Ciertamente, puede que la única manera de ver a Leo Messi convertido en un simple humano sea vistiéndole con la Albiceleste. “Messi compra el lienzo, fabrica los pinceles y pinta una obra de arte. Pero tiene compañeros que no pueden colgar el cuadro sin pegarle fuego al museo”, apuntaba Aitor Lagunas después del triste empate contra Islandia de la primera jornada; un encuentro en el que el ’10’, encarcelado por la presión inhumana e injusta a la que está sometido, erró un penalti. “Messi y los chicos de Argentina no se entienden, no hay forma de que la pelota les traduzca. Uno la susurra, otros la patean con saña”, añadía José Sámano en El País en un texto en el que aseguraba que, cuando cambia la camiseta azulgrana por la Albiceleste, el astro argentino pasa “del placer al deber”. En este sentido, lo que vino después de aquel encuentro, el varapalo encajado contra Croacia y la agónica victoria contra Nigeria, no ha hecho más que confirmar que el conjunto de Jorge Sampaoli es poco más que una orquestra desafinada que compite contra su pasado, que camina de puntillas por el borde del precipicio.
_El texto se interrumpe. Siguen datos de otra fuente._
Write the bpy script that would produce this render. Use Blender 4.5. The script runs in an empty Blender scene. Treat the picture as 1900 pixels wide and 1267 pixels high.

Con todo, uno, romántico e irracional a partes iguales, aún tiene algún viejo argumento al que recurrir para imaginarse a Leo Messi, al genio del fútbol mundial, anotar el tanto que le dé el título de la Copa del Mundo a la Albiceleste. En recorrida memorable, en la jugada de todos los tiempos, convirtiéndose en un héroe sempiterno para el país que “inventó algo mejor que el fútbol, el amor por el fútbol”, tal y como asegura un magnífico anuncio de Quilmes; mientras los narradores argentinos, enloquecidos y afónicos, lloran al grito de un célebre “¿de qué planeta viniste?”, mientras aquellos periodistas que se apresuraron a profetizar sobre el fin del reinado de un futbolista inigualable corren a esconderse. Cierro los ojos y le veo corriendo sin ningún rumbo fijo por el impoluto césped del Estadio Luzhnikí como si fuera Forrest Gump (“Tonto es el que hace tonterías”; y genio es el que hace genialidades, así de sencillo), felizmente redimido de su único pecado; con una sonrisa perenne e inmarcesible, con los brazos extendidos, primero, apuntando sus manos al cielo en memoria de su difunta abuela, después.

Al mismo cielo desde donde le observa atentamente Johann Cruyff, el tipo que nunca necesitó ganar un Mundial para ser recordado como uno de los más grandes de este deporte. Igual que Leo, que no busca alzar el cetro intercontinental para coronarse como el mejor futbolista de todos los tiempos (“No, no me interesa. No me propuse nunca ser el mejor, el segundo, el tercero o el cuarto mejor. No me cambia nada ser el mejor de la historia”), para igualarse con lo que queda de la leyenda de Diego Armando Maradona o para ganar el enésimo Balón de Oro -triste existencia la de quienes osan medir a los mortales y a un genio inalcanzable con los mismos estándares, como si el fútbol y los sentimientos que provoca fueran algo calculable-; sino para hacer felices a los suyos en el que probablemente sea su penúltimo baile.

A veces todo sale mal. Pero, a veces, todo sale bien.

Disculpen, de nuevo, por haber convertido este artículo en un contenedor de sentimientos, ideas e ideales. En definitiva, todo se resume en una sola cosa. Por favor, fútbol; te lo pido de rodillas, por lo que más quieras, concédele esta Copa del Mundo a Leo Messi.